### Problem to solve
Check every line below for the word "scene" and copy the ones that have it.

----- Data lines -----

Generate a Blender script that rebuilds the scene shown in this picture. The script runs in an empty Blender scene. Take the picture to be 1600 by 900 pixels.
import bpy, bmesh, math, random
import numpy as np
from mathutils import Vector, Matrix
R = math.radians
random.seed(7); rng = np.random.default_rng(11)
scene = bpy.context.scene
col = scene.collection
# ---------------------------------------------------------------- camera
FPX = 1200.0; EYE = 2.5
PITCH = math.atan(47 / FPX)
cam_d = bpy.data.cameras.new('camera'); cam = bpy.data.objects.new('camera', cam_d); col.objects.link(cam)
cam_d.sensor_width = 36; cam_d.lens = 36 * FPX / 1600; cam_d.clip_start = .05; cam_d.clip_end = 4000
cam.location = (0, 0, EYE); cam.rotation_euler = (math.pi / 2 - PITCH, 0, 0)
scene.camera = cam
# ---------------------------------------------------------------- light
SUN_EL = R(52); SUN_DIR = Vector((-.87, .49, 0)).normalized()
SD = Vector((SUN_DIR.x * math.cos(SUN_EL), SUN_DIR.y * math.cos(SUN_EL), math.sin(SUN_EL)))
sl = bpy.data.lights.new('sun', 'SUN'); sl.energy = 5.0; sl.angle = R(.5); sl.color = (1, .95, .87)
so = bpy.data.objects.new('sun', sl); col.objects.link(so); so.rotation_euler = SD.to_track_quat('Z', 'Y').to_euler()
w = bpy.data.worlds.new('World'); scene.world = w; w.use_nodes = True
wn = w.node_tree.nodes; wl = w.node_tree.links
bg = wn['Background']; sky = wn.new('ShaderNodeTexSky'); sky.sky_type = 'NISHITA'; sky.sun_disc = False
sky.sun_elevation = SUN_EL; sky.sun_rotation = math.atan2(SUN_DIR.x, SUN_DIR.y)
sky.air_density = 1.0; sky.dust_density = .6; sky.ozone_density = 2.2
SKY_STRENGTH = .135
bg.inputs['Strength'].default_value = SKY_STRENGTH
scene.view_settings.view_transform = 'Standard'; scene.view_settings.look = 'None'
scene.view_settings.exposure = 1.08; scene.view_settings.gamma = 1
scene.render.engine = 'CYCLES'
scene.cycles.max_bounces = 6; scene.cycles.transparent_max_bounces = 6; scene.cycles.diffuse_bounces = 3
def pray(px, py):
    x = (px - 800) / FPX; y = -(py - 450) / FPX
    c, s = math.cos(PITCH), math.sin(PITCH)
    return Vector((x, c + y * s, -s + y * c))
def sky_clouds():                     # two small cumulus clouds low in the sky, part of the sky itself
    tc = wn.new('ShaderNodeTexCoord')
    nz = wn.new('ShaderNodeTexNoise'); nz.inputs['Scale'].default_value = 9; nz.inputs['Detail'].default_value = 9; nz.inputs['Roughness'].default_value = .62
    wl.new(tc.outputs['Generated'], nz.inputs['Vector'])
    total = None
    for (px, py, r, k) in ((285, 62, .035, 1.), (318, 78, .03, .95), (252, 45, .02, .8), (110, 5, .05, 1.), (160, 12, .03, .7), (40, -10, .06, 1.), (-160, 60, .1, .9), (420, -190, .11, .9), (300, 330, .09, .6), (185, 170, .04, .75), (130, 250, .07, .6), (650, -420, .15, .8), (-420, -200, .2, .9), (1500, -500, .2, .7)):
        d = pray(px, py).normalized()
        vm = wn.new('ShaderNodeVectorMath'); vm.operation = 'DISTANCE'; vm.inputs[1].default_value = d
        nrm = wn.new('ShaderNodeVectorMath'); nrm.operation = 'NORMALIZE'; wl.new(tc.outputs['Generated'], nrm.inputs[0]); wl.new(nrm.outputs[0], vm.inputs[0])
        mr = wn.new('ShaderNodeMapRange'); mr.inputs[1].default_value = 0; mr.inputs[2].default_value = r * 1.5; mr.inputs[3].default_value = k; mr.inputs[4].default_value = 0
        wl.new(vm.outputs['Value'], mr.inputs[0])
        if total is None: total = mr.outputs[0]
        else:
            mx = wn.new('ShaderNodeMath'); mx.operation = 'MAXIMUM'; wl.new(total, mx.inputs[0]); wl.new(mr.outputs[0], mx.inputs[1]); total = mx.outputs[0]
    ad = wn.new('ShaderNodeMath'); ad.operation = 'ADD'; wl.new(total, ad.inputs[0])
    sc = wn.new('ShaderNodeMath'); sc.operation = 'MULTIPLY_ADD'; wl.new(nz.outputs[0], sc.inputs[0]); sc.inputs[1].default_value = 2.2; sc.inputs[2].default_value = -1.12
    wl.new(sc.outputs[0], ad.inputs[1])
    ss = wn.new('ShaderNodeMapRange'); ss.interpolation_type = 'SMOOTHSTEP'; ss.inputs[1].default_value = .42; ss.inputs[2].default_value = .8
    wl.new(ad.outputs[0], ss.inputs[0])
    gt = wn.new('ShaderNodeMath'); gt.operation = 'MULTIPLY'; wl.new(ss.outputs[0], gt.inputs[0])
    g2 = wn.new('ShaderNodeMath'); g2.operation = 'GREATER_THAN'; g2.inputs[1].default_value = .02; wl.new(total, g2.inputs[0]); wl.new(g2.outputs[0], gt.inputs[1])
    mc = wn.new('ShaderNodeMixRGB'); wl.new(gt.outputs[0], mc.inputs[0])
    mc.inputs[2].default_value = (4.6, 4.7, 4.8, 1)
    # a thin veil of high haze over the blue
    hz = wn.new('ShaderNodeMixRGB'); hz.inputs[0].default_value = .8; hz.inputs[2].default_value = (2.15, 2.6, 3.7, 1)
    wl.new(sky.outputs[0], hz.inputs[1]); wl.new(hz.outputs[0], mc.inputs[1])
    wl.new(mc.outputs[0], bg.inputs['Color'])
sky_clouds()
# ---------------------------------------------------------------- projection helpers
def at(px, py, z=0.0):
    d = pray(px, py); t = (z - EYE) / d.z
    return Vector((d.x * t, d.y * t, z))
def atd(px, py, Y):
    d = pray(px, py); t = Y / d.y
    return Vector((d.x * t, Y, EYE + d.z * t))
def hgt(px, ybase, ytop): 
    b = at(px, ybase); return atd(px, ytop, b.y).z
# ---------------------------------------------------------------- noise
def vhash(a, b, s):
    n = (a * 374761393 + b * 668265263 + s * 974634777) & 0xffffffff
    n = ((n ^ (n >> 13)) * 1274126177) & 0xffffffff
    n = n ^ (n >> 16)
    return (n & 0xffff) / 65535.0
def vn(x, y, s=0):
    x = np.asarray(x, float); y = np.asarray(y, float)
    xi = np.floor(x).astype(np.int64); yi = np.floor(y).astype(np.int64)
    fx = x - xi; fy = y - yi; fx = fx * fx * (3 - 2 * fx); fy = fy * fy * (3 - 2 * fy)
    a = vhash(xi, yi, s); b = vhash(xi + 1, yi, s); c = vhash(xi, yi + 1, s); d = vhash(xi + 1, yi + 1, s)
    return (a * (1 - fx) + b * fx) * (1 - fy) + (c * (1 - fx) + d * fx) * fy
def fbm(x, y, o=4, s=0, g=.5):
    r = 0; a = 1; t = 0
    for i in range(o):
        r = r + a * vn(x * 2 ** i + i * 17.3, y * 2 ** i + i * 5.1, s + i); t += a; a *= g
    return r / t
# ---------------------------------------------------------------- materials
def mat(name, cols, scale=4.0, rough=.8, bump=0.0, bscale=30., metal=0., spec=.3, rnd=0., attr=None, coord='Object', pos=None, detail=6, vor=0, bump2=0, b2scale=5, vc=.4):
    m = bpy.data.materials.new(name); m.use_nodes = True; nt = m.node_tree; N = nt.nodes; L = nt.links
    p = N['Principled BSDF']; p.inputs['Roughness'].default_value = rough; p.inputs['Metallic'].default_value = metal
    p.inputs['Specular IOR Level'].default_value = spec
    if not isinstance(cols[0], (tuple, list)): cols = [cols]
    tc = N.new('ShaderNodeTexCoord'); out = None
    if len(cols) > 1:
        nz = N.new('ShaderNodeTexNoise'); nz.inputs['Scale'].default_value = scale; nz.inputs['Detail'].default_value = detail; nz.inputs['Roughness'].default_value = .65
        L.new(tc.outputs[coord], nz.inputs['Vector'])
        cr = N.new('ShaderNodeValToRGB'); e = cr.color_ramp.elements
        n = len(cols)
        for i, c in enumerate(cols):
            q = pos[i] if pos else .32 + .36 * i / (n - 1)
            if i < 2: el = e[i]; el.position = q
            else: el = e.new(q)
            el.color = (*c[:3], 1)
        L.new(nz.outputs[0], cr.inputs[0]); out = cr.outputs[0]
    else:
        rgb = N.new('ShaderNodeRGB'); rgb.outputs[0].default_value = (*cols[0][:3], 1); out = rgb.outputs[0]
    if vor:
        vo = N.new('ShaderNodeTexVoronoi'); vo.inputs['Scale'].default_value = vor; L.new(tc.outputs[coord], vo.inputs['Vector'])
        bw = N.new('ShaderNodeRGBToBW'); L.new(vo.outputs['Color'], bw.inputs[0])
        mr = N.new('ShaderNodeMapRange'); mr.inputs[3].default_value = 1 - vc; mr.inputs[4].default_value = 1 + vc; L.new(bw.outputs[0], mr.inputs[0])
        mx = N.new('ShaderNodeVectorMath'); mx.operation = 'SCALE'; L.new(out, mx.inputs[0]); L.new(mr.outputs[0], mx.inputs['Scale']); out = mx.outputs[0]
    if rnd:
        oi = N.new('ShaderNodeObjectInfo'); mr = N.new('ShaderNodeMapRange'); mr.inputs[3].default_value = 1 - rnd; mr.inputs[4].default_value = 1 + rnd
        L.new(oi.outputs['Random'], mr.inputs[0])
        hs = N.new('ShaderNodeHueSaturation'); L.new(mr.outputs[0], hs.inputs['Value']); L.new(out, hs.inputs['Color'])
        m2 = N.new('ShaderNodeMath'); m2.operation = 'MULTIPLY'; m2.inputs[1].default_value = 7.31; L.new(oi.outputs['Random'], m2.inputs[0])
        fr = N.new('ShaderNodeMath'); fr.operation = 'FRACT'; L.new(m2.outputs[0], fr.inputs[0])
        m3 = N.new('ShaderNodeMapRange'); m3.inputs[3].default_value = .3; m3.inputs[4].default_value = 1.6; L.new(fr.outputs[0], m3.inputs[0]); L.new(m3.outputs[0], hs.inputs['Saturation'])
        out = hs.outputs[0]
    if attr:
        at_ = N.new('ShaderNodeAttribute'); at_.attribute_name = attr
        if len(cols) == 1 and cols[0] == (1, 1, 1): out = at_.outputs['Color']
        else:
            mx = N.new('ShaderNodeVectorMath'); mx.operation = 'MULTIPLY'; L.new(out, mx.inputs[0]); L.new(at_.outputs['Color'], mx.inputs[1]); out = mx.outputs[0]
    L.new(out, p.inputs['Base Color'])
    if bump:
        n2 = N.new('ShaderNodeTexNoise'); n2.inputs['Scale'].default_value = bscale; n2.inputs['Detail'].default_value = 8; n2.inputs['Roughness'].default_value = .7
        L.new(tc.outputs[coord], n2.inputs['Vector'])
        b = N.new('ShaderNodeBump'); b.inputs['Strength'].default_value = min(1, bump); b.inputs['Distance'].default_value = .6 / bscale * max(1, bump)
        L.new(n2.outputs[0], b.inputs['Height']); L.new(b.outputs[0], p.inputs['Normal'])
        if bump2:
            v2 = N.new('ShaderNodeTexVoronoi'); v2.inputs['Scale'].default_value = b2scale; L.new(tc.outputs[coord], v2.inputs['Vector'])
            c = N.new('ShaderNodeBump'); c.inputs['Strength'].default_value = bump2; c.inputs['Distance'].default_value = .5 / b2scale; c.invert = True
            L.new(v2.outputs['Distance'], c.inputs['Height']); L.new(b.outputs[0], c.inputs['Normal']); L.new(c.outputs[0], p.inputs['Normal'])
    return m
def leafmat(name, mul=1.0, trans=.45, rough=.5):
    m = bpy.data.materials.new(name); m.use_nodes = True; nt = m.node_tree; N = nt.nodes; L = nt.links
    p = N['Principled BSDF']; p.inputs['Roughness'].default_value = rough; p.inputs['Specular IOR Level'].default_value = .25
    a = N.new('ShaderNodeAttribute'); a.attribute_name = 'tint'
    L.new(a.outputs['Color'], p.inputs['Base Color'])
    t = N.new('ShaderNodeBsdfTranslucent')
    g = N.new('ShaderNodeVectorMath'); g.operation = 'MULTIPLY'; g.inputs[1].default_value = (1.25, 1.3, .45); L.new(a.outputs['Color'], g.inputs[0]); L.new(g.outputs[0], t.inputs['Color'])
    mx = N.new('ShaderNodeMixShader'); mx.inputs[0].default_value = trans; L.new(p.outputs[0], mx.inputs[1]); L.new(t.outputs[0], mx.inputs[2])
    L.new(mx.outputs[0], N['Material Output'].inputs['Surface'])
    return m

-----

### Full solution
Generate a Blender script that rebuilds the scene shown in this picture. The script runs in an empty Blender scene. Take the picture to be 1600 by 900 pixels.
scene = bpy.context.scene
col = scene.collection
scene.camera = cam
w = bpy.data.worlds.new('World'); scene.world = w; w.use_nodes = True
scene.view_settings.view_transform = 'Standard'; scene.view_settings.look = 'None'
scene.view_settings.exposure = 1.08; scene.view_settings.gamma = 1
scene.render.engine = 'CYCLES'
scene.cycles.max_bounces = 6; scene.cycles.transparent_max_bounces = 6; scene.cycles.diffuse_bounces = 3